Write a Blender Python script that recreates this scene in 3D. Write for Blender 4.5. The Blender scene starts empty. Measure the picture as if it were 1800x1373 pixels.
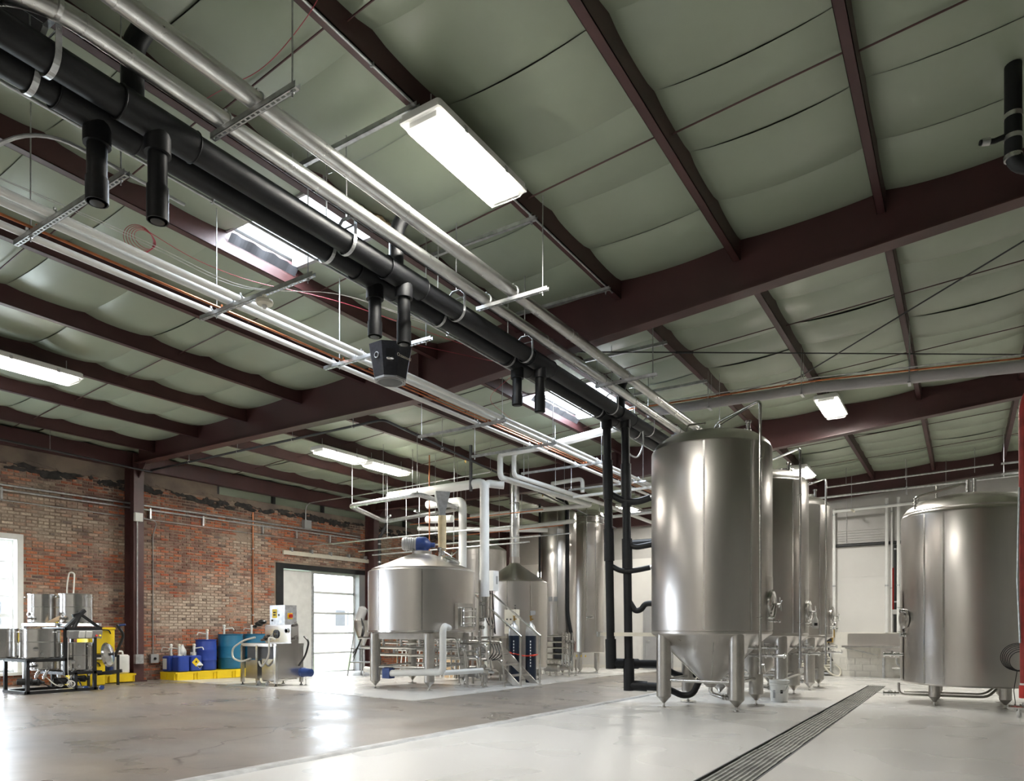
import bpy, math, random
from mathutils import Vector, Matrix, noise

# ------------------------------------------------------------------ camera, world, exposure
SC = bpy.context.scene
COL = SC.collection
cam_d = bpy.data.cameras.new('camera')
cam = bpy.data.objects.new('camera', cam_d)
COL.objects.link(cam)
cam.location = (0, 0, 1.2)
cam.rotation_euler = (math.radians(90), 0, math.radians(32.73))
cam_d.sensor_fit = 'HORIZONTAL'
cam_d.sensor_width = 36
cam_d.lens = 36 * 1240 / 1800
cam_d.shift_y = (1103 - 686.5) / 1800
cam_d.clip_start = 0.05
cam_d.clip_end = 500
SC.camera = cam

wd = bpy.data.worlds.new('world')
SC.world = wd
wd.use_nodes = True
wd.cycles.sampling_method = 'NONE'
_bg = wd.node_tree.nodes['Background']
_bg.inputs['Color'].default_value = (0.80, 0.89, 1.0, 1)      # even overcast sky
_bg.inputs['Strength'].default_value = 3.0
SC.view_settings.view_transform = 'Standard'
SC.view_settings.look = 'None'
SC.view_settings.gamma = 1
SC.view_settings.use_curve_mapping = False
SC.view_settings.exposure = 1.55
SC.cycles.max_bounces = 8
SC.cycles.diffuse_bounces = 4
SC.cycles.glossy_bounces = 4
SC.cycles.use_adaptive_sampling = True
SC.cycles.adaptive_threshold = 0.02
SC.cycles.sample_clamp_indirect = 6.0
SC.cycles.use_denoising = True
LAMP = 8.0           # radiance of the fluorescent tubes
LAMP_W = 135.0       # light of one fixture

R90 = math.pi / 2
def daylight(c, sx, sy, rot, rad):
    l = bpy.data.lights.new('daylight', 'AREA')
    l.shape = 'RECTANGLE'; l.size = sx; l.size_y = sy
    l.color = (.80, .89, 1.0)
    l.energy = rad * math.pi * sx * sy
    o = bpy.data.objects.new('daylight', l)
    o.location = c; o.rotation_euler = rot
    COL.objects.link(o)
for _y in (5.41, 1.4):
    daylight((-15.7, _y, 1.62), 1.72, 2.55, (R90, 0, -R90), 5.0)         # sky light standing in the brick wall's window openings, one of them added out of view
daylight((-6.02, 5.256, 5.68), 1.5, 0.9, (0, 0, 0), 14.0)                 # the two roof lights
daylight((-6.02, 12.1, 5.68), 1.5, 1.8, (0, 0, 0), 14.0)

# ------------------------------------------------------------------ helpers
random.seed(7)
V = Vector

def zf(y):                       # the floor falls two per cent towards the far wall
    return -0.02 * (y - 10)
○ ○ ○
> _Set exercise_:
Return nothing but the lines running from the start of the data to the line with "from mathutils import Vector, Matrix, noise", please, both ends included and no pictures.

> _The reply_:
Write a Blender Python script that recreates this scene in 3D. Write for Blender 4.5. The Blender scene starts empty. Measure the picture as if it were 1800x1373 pixels.
import bpy, math, random
from mathutils import Vector, Matrix, noise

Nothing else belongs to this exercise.